O formato atual da lei foi estabelecido em 2016, na gestão Barack Obama, e é uma das várias ferramentas de sanções a estrangeiros em vigor naquele país. A principal pena é o bloqueio de bens que estejam nos EUA, o que inclui contas bancárias, investimentos financeiros e imóveis. Em decreto de 2017 que regulamentou a lei, Trump, no primeiro mandato, também explicitou que qualquer pessoa ou empresa sob jurisdição americana fica proibida de fornecer serviços ou recursos aos sancionados.
Embora a Magnitsky seja de 2016, os Estados Unidos vem aprimorando desde a década de 1970 a legislação para alcançar casos que dizem respeito ao país, mas que estão além de seu território.
— Eles perceberam que muitos casos de corrupção de companhias americanas ocorriam no exterior. Quando isso acontece, de acordo com o Direito Internacional, o juiz criminal não vai analisar crimes que ocorreram no exterior, porque não teria jurisdição — explica o professor de Direito Comercial na USP e visitante em Harvard, Carlos Portugal Gouvêa. — Então a extraterritorialidade mudou isso um pouco.
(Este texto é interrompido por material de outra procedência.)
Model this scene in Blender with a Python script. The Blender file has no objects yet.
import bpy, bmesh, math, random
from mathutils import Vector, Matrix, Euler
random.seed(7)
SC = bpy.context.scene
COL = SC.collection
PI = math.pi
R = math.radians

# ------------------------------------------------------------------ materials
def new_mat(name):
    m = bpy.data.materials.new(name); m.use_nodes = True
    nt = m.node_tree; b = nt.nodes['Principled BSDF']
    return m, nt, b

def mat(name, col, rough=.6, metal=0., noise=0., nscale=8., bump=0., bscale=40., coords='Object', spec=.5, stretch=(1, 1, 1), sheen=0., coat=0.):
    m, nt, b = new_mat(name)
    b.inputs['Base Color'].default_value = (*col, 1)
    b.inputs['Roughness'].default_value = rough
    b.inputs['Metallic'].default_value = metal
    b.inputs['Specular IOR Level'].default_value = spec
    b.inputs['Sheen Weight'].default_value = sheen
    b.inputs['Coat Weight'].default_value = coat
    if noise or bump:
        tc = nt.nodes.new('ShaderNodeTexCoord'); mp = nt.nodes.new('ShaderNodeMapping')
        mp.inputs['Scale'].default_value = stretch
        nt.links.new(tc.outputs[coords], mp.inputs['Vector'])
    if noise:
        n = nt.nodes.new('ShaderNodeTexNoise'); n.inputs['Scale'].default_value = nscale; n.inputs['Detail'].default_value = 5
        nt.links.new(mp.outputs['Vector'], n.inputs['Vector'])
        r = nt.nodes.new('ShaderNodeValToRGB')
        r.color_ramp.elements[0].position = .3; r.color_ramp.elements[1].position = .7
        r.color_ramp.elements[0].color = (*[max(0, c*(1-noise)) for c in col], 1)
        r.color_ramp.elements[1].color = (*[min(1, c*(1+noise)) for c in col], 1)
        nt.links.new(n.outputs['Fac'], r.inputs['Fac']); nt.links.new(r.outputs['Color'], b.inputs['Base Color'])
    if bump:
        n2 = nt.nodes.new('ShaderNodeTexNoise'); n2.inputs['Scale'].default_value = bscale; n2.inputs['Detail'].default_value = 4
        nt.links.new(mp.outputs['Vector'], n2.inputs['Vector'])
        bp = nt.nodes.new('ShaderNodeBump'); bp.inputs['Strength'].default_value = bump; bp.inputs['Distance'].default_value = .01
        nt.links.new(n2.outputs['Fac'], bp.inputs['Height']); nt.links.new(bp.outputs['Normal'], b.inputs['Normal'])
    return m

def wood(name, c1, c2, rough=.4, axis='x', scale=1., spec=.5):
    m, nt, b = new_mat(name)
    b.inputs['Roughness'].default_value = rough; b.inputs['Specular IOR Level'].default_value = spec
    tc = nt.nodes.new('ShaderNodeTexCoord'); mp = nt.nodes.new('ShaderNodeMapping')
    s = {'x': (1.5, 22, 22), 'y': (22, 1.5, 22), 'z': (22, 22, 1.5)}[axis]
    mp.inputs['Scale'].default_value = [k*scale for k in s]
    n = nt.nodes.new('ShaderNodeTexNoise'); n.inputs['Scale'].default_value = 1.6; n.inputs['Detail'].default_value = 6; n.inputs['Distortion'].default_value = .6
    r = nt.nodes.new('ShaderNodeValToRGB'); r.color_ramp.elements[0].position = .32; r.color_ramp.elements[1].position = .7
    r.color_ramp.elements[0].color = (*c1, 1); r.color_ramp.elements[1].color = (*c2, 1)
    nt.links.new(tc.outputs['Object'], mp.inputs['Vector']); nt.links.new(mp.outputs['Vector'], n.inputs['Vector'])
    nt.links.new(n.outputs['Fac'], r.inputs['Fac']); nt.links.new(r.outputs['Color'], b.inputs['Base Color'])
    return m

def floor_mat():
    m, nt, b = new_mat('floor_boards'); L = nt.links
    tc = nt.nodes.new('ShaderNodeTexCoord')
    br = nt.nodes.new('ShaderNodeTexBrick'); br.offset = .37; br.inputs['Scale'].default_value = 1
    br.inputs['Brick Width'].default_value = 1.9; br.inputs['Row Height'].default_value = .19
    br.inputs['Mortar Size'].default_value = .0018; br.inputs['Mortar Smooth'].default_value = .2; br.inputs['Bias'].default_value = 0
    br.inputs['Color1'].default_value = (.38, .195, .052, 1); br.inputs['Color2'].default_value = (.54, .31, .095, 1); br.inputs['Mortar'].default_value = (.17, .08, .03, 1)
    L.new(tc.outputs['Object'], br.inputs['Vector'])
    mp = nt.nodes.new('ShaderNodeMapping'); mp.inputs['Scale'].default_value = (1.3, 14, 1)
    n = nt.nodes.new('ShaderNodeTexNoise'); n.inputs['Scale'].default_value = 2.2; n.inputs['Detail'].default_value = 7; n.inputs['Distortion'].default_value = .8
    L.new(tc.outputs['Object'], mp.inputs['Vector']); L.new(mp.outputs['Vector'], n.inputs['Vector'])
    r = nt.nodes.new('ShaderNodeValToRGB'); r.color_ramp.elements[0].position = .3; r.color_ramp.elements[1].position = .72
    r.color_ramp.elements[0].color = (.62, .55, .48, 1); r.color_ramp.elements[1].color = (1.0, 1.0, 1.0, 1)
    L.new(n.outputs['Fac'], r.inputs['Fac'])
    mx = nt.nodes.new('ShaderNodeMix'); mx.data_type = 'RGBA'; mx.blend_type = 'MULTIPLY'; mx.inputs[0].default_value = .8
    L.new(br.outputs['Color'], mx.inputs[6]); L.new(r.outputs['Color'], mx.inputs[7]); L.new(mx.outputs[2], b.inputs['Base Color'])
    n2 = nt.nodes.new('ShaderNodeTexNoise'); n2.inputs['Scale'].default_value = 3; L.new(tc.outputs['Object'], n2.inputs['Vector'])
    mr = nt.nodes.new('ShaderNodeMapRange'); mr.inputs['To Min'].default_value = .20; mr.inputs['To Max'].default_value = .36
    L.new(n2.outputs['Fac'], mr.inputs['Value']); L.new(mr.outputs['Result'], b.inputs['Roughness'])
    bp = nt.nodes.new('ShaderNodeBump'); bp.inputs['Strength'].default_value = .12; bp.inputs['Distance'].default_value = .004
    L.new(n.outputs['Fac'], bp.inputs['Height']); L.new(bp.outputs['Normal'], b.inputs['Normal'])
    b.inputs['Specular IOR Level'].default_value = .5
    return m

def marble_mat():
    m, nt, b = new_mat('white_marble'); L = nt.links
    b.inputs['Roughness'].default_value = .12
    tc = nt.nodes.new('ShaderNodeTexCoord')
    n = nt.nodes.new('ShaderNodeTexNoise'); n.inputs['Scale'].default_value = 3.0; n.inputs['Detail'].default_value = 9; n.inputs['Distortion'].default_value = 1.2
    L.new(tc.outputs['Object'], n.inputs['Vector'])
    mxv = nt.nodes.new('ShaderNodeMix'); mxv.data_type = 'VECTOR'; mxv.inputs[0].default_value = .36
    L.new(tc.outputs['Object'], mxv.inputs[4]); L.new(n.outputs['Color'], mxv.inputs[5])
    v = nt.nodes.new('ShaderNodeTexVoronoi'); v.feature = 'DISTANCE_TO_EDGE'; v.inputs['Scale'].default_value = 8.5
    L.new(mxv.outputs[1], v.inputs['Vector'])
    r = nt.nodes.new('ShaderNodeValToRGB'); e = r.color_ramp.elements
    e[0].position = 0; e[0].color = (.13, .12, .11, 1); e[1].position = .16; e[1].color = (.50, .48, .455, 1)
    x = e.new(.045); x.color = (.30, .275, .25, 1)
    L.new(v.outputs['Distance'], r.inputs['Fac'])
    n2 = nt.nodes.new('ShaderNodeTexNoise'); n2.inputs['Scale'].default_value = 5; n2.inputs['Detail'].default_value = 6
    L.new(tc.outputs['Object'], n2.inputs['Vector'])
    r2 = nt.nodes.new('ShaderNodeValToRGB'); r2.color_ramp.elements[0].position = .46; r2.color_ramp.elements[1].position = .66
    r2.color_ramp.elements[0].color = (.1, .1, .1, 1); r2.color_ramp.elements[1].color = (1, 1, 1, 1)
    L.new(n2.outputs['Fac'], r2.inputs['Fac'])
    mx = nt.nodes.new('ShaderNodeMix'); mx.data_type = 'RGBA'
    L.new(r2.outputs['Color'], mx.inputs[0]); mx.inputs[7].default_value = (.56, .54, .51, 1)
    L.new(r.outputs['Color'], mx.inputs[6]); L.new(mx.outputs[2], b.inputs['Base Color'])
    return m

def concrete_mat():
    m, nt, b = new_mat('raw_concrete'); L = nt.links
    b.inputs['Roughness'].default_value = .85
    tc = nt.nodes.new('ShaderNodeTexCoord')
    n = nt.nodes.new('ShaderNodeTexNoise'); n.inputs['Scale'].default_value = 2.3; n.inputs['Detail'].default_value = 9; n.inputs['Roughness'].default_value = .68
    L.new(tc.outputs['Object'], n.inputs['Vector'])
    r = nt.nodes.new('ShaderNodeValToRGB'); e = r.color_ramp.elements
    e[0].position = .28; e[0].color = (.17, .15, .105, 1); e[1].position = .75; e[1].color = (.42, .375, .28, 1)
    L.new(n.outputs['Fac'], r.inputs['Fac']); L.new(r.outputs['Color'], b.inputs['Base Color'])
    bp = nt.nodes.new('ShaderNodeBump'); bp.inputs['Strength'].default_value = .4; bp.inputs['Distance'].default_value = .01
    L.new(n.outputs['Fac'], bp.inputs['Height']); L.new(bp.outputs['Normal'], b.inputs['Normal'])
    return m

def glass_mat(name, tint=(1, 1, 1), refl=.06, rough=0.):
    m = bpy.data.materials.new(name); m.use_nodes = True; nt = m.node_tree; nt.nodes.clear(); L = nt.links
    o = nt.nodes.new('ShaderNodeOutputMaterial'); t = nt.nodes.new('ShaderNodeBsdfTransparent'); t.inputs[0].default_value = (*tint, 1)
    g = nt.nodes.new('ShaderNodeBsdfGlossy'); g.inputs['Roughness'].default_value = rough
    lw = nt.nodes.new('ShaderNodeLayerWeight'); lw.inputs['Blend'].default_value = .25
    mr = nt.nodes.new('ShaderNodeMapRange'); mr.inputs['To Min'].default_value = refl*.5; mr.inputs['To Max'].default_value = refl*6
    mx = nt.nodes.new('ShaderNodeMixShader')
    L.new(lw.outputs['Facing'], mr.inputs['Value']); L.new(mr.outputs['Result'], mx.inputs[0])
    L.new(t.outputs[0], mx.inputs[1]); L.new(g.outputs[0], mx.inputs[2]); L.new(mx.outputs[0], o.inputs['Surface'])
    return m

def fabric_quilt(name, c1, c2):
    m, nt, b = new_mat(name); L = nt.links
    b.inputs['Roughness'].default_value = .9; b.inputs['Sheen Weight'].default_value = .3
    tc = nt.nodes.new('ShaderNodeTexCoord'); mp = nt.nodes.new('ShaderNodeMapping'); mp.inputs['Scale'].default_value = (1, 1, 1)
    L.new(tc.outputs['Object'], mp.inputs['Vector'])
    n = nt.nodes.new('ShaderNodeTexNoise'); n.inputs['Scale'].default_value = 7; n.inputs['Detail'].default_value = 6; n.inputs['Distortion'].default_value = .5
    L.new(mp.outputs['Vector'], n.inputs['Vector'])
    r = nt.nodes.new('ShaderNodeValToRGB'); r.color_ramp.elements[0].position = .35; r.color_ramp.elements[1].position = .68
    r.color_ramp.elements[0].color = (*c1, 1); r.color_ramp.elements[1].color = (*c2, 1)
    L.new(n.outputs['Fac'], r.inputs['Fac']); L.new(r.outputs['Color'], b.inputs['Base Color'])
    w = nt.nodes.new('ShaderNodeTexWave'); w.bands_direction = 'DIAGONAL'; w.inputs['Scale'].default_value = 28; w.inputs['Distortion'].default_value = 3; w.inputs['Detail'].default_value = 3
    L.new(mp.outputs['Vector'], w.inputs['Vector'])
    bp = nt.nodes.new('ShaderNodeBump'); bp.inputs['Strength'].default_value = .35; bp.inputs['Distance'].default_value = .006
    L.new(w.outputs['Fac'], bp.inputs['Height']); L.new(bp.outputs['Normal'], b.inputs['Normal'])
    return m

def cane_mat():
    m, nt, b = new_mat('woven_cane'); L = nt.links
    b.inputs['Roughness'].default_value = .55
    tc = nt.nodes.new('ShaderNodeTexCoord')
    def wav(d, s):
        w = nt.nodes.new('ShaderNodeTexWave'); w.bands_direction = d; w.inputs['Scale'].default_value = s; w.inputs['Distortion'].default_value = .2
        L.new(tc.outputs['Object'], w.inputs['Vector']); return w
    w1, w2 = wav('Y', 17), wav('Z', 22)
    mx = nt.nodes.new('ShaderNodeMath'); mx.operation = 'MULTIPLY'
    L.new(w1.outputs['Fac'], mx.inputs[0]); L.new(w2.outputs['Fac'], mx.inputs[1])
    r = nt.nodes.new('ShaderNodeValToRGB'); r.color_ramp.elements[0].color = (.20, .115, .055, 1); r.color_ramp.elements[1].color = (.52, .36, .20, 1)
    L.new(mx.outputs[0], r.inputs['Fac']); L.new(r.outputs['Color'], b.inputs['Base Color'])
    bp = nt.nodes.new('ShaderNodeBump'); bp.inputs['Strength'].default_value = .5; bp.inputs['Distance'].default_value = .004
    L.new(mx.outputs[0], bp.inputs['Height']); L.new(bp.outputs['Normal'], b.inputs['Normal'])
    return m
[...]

Passou-se a poder aplicar sanções a companhias que operam no exterior com base na ideia de que elas também estão nos EUA. Desde então, a extraterritorialidade passou a ser comum no modelo de combate à corrupção e a ser adotada na ideia de combater a violação de direitos humanos.
Um passo importante, segundo Gouvêa, se deu em 1977, quando os EUA criaram a Foreign Corrupt Practices Act. A diferença de agora, aponta o professor, é o grau de peculiaridade e arbitrariedade da aplicação da lei contra Moraes (leia mais abaixo). A ofensiva foi construída pelo deputado Eduardo Bolsonaro (PL-SP), que está nos EUA e foi indiciado junto com o pai, na semana passada, por causa da atuação para tentar livrar Jair Bolsonaro das acusações de tentar um golpe de Estado.